**RAW DATA**
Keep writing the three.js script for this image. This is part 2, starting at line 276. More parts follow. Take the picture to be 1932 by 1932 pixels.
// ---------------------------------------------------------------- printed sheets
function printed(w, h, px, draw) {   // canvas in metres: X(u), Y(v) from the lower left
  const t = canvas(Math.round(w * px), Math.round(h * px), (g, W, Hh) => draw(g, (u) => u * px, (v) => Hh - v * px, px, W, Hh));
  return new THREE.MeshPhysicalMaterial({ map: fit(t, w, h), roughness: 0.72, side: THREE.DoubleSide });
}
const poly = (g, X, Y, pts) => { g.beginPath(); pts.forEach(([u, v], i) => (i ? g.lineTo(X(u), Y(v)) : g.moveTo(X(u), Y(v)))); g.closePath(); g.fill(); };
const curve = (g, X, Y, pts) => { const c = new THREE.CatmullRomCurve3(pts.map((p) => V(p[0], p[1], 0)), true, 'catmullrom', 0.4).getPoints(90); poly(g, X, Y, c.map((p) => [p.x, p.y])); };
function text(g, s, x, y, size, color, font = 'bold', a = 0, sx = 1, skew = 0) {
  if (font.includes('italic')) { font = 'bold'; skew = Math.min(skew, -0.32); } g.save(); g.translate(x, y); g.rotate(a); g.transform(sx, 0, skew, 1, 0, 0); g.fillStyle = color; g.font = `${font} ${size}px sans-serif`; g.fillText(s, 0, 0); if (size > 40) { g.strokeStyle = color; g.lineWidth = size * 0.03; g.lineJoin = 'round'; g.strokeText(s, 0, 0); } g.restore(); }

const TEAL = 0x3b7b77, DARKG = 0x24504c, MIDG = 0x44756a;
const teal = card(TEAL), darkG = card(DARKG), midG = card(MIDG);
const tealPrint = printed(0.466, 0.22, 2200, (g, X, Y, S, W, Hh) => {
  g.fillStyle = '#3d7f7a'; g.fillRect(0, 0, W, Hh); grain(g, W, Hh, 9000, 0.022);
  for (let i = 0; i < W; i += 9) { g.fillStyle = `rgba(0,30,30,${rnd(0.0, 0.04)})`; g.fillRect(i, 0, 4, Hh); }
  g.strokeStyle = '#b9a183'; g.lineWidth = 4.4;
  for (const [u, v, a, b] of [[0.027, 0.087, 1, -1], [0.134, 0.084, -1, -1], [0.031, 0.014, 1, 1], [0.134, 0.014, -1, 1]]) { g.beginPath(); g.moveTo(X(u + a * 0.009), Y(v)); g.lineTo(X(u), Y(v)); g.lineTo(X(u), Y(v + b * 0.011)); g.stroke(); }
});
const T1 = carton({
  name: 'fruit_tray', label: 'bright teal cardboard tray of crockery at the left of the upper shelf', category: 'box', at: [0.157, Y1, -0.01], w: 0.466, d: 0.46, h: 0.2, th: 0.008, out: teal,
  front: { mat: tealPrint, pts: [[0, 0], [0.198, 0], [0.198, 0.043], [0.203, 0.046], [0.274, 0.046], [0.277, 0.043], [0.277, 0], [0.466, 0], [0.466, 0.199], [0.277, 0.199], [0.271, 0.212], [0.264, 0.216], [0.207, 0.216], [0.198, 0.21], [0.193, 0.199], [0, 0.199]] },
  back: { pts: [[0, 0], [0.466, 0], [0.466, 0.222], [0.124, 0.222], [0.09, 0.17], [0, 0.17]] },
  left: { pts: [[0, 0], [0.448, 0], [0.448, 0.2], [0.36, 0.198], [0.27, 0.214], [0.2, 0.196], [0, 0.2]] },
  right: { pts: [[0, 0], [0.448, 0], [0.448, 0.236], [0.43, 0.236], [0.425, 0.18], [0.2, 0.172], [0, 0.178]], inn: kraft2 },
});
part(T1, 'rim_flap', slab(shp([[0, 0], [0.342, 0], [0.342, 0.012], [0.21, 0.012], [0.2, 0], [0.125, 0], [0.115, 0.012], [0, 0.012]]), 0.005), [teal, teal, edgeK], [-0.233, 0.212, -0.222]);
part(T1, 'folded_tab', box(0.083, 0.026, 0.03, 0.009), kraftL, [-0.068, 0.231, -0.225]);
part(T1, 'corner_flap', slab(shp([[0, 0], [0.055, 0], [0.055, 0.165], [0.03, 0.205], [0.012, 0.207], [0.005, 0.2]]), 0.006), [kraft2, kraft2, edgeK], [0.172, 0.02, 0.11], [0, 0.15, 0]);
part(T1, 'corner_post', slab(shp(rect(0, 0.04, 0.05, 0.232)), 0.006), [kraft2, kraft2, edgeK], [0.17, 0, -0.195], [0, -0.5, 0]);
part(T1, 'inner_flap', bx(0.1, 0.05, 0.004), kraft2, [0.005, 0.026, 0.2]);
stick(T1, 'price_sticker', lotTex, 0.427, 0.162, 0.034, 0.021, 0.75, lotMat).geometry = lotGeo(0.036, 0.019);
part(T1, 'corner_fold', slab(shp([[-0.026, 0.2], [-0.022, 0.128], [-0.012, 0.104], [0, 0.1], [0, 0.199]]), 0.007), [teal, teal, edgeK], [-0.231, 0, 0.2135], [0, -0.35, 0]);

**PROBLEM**
Extract each line from the listing above, please, and repeat it exactly.

**RESPONSE TO THE EXERCISE**
Keep writing the three.js script for this image. This is part 2, starting at line 276. More parts follow. Take the picture to be 1932 by 1932 pixels.
// ---------------------------------------------------------------- printed sheets
function printed(w, h, px, draw) {   // canvas in metres: X(u), Y(v) from the lower left
  const t = canvas(Math.round(w * px), Math.round(h * px), (g, W, Hh) => draw(g, (u) => u * px, (v) => Hh - v * px, px, W, Hh));
  return new THREE.MeshPhysicalMaterial({ map: fit(t, w, h), roughness: 0.72, side: THREE.DoubleSide });
}
const poly = (g, X, Y, pts) => { g.beginPath(); pts.forEach(([u, v], i) => (i ? g.lineTo(X(u), Y(v)) : g.moveTo(X(u), Y(v)))); g.closePath(); g.fill(); };
const curve = (g, X, Y, pts) => { const c = new THREE.CatmullRomCurve3(pts.map((p) => V(p[0], p[1], 0)), true, 'catmullrom', 0.4).getPoints(90); poly(g, X, Y, c.map((p) => [p.x, p.y])); };
function text(g, s, x, y, size, color, font = 'bold', a = 0, sx = 1, skew = 0) {
  if (font.includes('italic')) { font = 'bold'; skew = Math.min(skew, -0.32); } g.save(); g.translate(x, y); g.rotate(a); g.transform(sx, 0, skew, 1, 0, 0); g.fillStyle = color; g.font = `${font} ${size}px sans-serif`; g.fillText(s, 0, 0); if (size > 40) { g.strokeStyle = color; g.lineWidth = size * 0.03; g.lineJoin = 'round'; g.strokeText(s, 0, 0); } g.restore(); }

const TEAL = 0x3b7b77, DARKG = 0x24504c, MIDG = 0x44756a;
const teal = card(TEAL), darkG = card(DARKG), midG = card(MIDG);
const tealPrint = printed(0.466, 0.22, 2200, (g, X, Y, S, W, Hh) => {
  g.fillStyle = '#3d7f7a'; g.fillRect(0, 0, W, Hh); grain(g, W, Hh, 9000, 0.022);
  for (let i = 0; i < W; i += 9) { g.fillStyle = `rgba(0,30,30,${rnd(0.0, 0.04)})`; g.fillRect(i, 0, 4, Hh); }
  g.strokeStyle = '#b9a183'; g.lineWidth = 4.4;
  for (const [u, v, a, b] of [[0.027, 0.087, 1, -1], [0.134, 0.084, -1, -1], [0.031, 0.014, 1, 1], [0.134, 0.014, -1, 1]]) { g.beginPath(); g.moveTo(X(u + a * 0.009), Y(v)); g.lineTo(X(u), Y(v)); g.lineTo(X(u), Y(v + b * 0.011)); g.stroke(); }
});
const T1 = carton({
  name: 'fruit_tray', label: 'bright teal cardboard tray of crockery at the left of the upper shelf', category: 'box', at: [0.157, Y1, -0.01], w: 0.466, d: 0.46, h: 0.2, th: 0.008, out: teal,
  front: { mat: tealPrint, pts: [[0, 0], [0.198, 0], [0.198, 0.043], [0.203, 0.046], [0.274, 0.046], [0.277, 0.043], [0.277, 0], [0.466, 0], [0.466, 0.199], [0.277, 0.199], [0.271, 0.212], [0.264, 0.216], [0.207, 0.216], [0.198, 0.21], [0.193, 0.199], [0, 0.199]] },
  back: { pts: [[0, 0], [0.466, 0], [0.466, 0.222], [0.124, 0.222], [0.09, 0.17], [0, 0.17]] },
  left: { pts: [[0, 0], [0.448, 0], [0.448, 0.2], [0.36, 0.198], [0.27, 0.214], [0.2, 0.196], [0, 0.2]] },
  right: { pts: [[0, 0], [0.448, 0], [0.448, 0.236], [0.43, 0.236], [0.425, 0.18], [0.2, 0.172], [0, 0.178]], inn: kraft2 },
});
part(T1, 'rim_flap', slab(shp([[0, 0], [0.342, 0], [0.342, 0.012], [0.21, 0.012], [0.2, 0], [0.125, 0], [0.115, 0.012], [0, 0.012]]), 0.005), [teal, teal, edgeK], [-0.233, 0.212, -0.222]);
part(T1, 'folded_tab', box(0.083, 0.026, 0.03, 0.009), kraftL, [-0.068, 0.231, -0.225]);
part(T1, 'corner_flap', slab(shp([[0, 0], [0.055, 0], [0.055, 0.165], [0.03, 0.205], [0.012, 0.207], [0.005, 0.2]]), 0.006), [kraft2, kraft2, edgeK], [0.172, 0.02, 0.11], [0, 0.15, 0]);
part(T1, 'corner_post', slab(shp(rect(0, 0.04, 0.05, 0.232)), 0.006), [kraft2, kraft2, edgeK], [0.17, 0, -0.195], [0, -0.5, 0]);
part(T1, 'inner_flap', bx(0.1, 0.05, 0.004), kraft2, [0.005, 0.026, 0.2]);
stick(T1, 'price_sticker', lotTex, 0.427, 0.162, 0.034, 0.021, 0.75, lotMat).geometry = lotGeo(0.036, 0.019);
part(T1, 'corner_fold', slab(shp([[-0.026, 0.2], [-0.022, 0.128], [-0.012, 0.104], [0, 0.1], [0, 0.199]]), 0.007), [teal, teal, edgeK], [-0.231, 0, 0.2135], [0, -0.35, 0]);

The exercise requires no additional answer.